Ich mache einen Trauerbesuch.  

Die alte Mutter ist gestorben, ihr Mann ging schon vor Jahren.

Mit den drei Kindern, alle über 50,  sitze ich in der Stube.

Sie sprechen über ihre Mutter, tragen die schönen Bilder zusammen, das, was lustig war, — und das Schwere auch.

Ziemlich bald ist klar, dass die  große Schwester, die älteste, irgendwie außen vor ist.

Die beiden anderen reagieren gereizt auf sie, korrigieren sie, fallen ihr ins Wort.

Manchmal wird es unangenehm – und wir versuchen, das Gespräch wieder einzufangen.

Das gelingt auch – und im Laufe des Abends wird es immer besser.

Es entsteht ein im wahrsten Sinne des Wortes lebendiges Bild der Verstorbenen vor meinem Auge.

Ihre drei Kinder bekommen das gut hin – sie kann stolz auf sie sein, denke ich.

Als ich mich so langsam auf den Weg machen will, es ist spät geworden, merke ich, dass sie gerne noch zu viert weiter reden wollen. Ob ich nicht noch bleiben könne?

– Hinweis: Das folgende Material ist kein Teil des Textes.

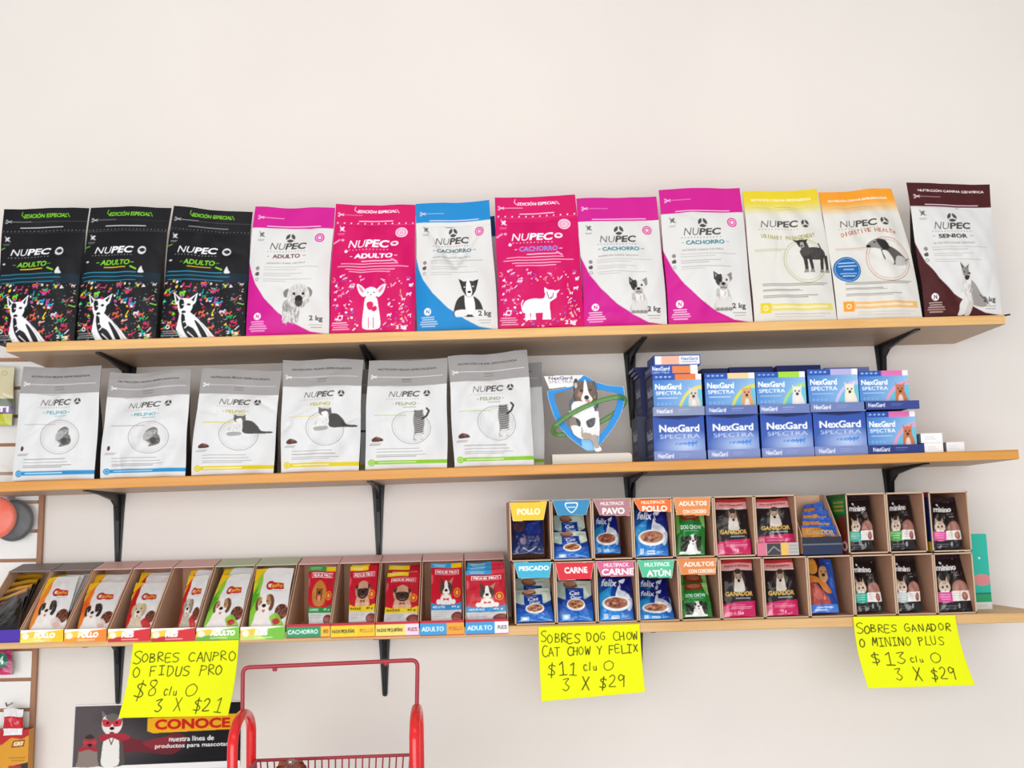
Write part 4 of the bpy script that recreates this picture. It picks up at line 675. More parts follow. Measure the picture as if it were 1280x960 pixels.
def aussie_art(nu, nv):
    c = Cv(800, 800, nu, nv, 'eef0f2'); c.blob([(290, 120), (320, 95), (350, 130), (360, 300), (330, 320), (290, 300)], '4a3d36'); c.blob([(440, 135), (495, 120), (515, 250), (500, 330), (450, 320)], '54463e'); c.blob([(330, 125), (460, 125), (500, 240), (480, 310), (330, 310), (305, 240)], '6b584c')
    c.blob([(392, 130), (412, 130), (430, 230), (465, 300), (420, 330), (360, 300), (380, 230)], 'f2eeea'); c.ell(410, 280, 22, 20, '1d1918'); c.blob([(395, 305), (440, 300), (425, 330)], 'd88a98'); c.ell(365, 215, 14, 10, '2a201a'); c.ell(450, 212, 14, 10, '2a201a'); c.blob([(340, 225), (375, 245), (350, 280), (330, 260)], 'a97c5c'); c.ell(315, 165, 14, 26, 'c8bcb2')
    c.blob([(250, 300), (290, 270), (300, 360), (270, 400), (240, 390)], '55616e'); c.blob([(470, 370), (520, 340), (510, 400), (460, 410)], '45505c'); c.blob([(290, 320), (420, 330), (480, 400), (440, 560), (330, 560), (270, 430)], 'f4f5f6')
    c.blob([(240, 450), (330, 480), (340, 550), (280, 560), (245, 520)], '8d8076'); c.blob([(300, 470), (345, 500), (335, 560)], '3f444a'); c.blob([(400, 500), (480, 470), (470, 540), (420, 560)], '4a4e54'); c.blob([(265, 540), (350, 560), (352, 660), (300, 640)], 'f4f2ef'); c.blob([(352, 560), (362, 560), (362, 640), (350, 640)], '9aa0a6'); c.blob([(360, 610), (440, 620), (430, 690), (370, 670)], 'b5a294'); c.blob([(440, 560), (505, 570), (505, 640), (450, 640)], 'f0ede9'); c.blob([(440, 640), (505, 640), (510, 740), (470, 750)], 'b8a698'); c.ell(500, 765, 36, 14, 'f4f4f4')
    r = random.Random(4)
    for _ in range(260): x, y = r.uniform(250, 510), r.uniform(120, 640); c.line([(x, y), (x+r.uniform(-6, 6), y+18)], 3, r.choice(('ffffff', '8f857c', 'c8c2bc')), .35)
    return c.get()
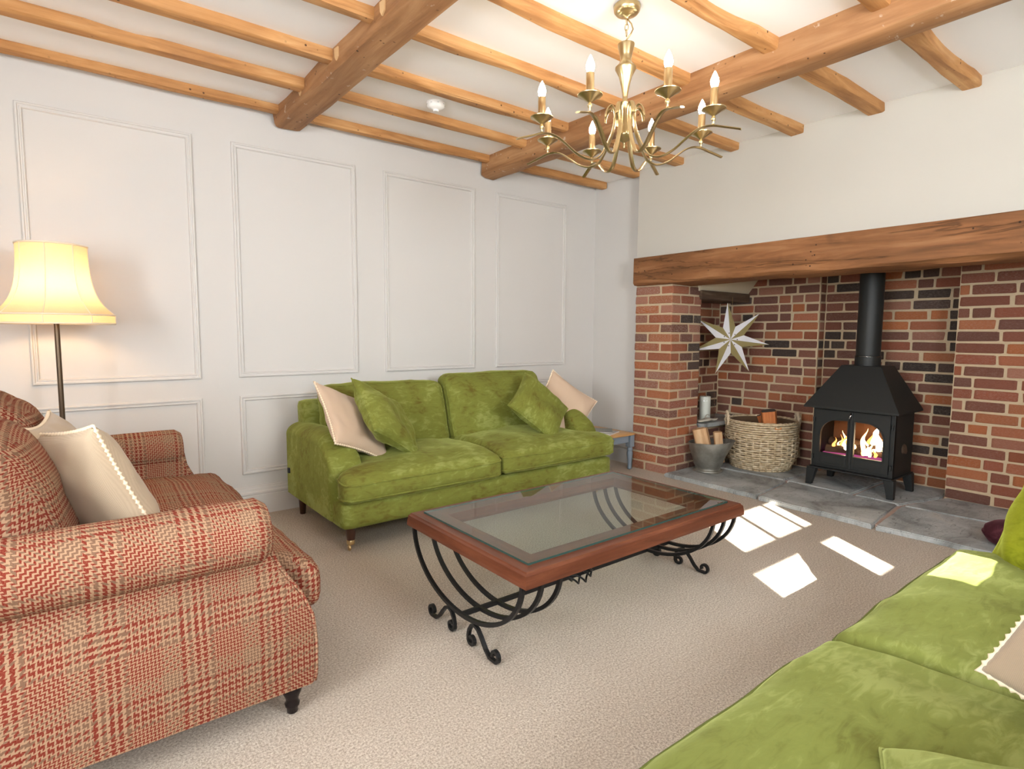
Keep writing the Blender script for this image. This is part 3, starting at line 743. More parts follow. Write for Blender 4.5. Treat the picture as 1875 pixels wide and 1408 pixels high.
# ------------------------------------------------------------------ plaid sofa (front towards local -y, turned to face +x)
ps = thing('plaid_sofa', 'red and tan plaid roll-arm sofa with black turned legs', 'sofa', (.05, 2.335, 0), PI/2)
HLp = .765
def ext_uv(prof, a, b, n, fx, close=True):
    """sheet along x following prof (list of (y,z)); metric uvs"""
    L = [0]
    for p, q in zip(prof, prof[1:]): L.append(L[-1]+math.hypot(q[0]-p[0], q[1]-p[1]))
    mb = MB(); m = len(prof)
    return L
FR = [(.10, -.482), (.13, -.487), (.22, -.490), (.30, -.482), (.37, -.455), (.43, -.415), (.49, -.385), (.56, -.372)]   # (z, y) front outline
def fy(z):
    for (z0, y0), (z1, y1) in zip(FR, FR[1:]):
        if z <= z1: return y0+(y1-y0)*(z-z0)/(z1-z0)
    return FR[-1][1]
for s in (-1, 1):
    # arm panel under the roll
    mb = MB(); zs = [.10+.46*k/14 for k in range(15)]; TH = .15
    ring = []
    for z in zs:
        yf = fy(z); xo = HLp-.012-.035*sm(.25, .52, z); xi = HLp-TH
        bev = .012
        ring.append([(s*xo, .42, z), (s*xo, yf+bev, z), (s*(xo-bev), yf, z), (s*(xi+bev), yf, z), (s*xi, yf+bev, z), (s*xi, .42, z)])
    uvk = [(-.42, 0), None, None, None, None, None]
    for a in range(14):
        for k in range(5):
            P = [ring[a][k], ring[a][k+1], ring[a+1][k+1], ring[a+1][k]]
            u = [(q[1]+(0 if k in (0, 4) else abs(q[0])), q[2]) for q in P]
            mb.add(P, [(0, 1, 2, 3)], [u])
    mb.add(ring[0], [tuple(range(6))], [[(q[0], q[1]) for q in ring[0]]])
    ar = mb.build('arm', M['plaid'], ps, smooth=True, merge=True, angle=.9)
    # roll
    cx, cz, R = s*(HLp-.070), .560, .088
    def roll(i, j):
        a = 2*PI*j; y = -.372+.80*i; k = 1
        if i < .03: k = .80+.20*math.sqrt(max(0, 1-(1-i/.03)**2))
        rx = R*1.08*k; rz_ = R*k
        return (cx+rx*math.cos(a), y, cz+rz_*math.sin(a)+.012*sm(0, .6, i)*0)
    mb = MB().grid(roll, 34, 28, lambda i, j: (j*2*PI*R+.4, -.372+.80*i))
    mb.add([roll(0, k/28) for k in range(28)], [tuple(range(28))], [[(roll(0, k/28)[0], roll(0, k/28)[2]) for k in range(28)]])
    mb.build('arm_roll', M['plaid'], ps, smooth=True, merge=True, angle=.9, disp=(.006, .12))
    # welt along the front edge of the arm panel
    MB().tube([(s*(HLp-.012-.035*sm(.25, .52, z)-.004), fy(z)+.003, z) for z in [.105+.39*k/16 for k in range(17)]], .005, 6).build('welt', M['plaid'], ar, smooth=True, boxuv=True)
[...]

Irgendwann sagt die kleine Schwester:  

“Sie müssen wissen, wir drei sitzen heute das erste Mal seit 5 Jahren an einem Tisch.

Wir hatten zu unserer großen Schwester keinen Kontakt. 

Also gar keinen.    

Wir haben uns im Krankenhaus am Bett unserer Mutter das erste Mal seit Jahren wiedergesehen.”

Ich schlucke.   Und bleibe noch mal eine halbe Stunde.

Dann gehe ich.

Auf der Straße denke ich:

Die größten Geschenke dieser Welt sind nicht zu bestellen oder zu kaufen.

Die größten Geschenke haben Namen wie Würde, Geduld, Versöhnung.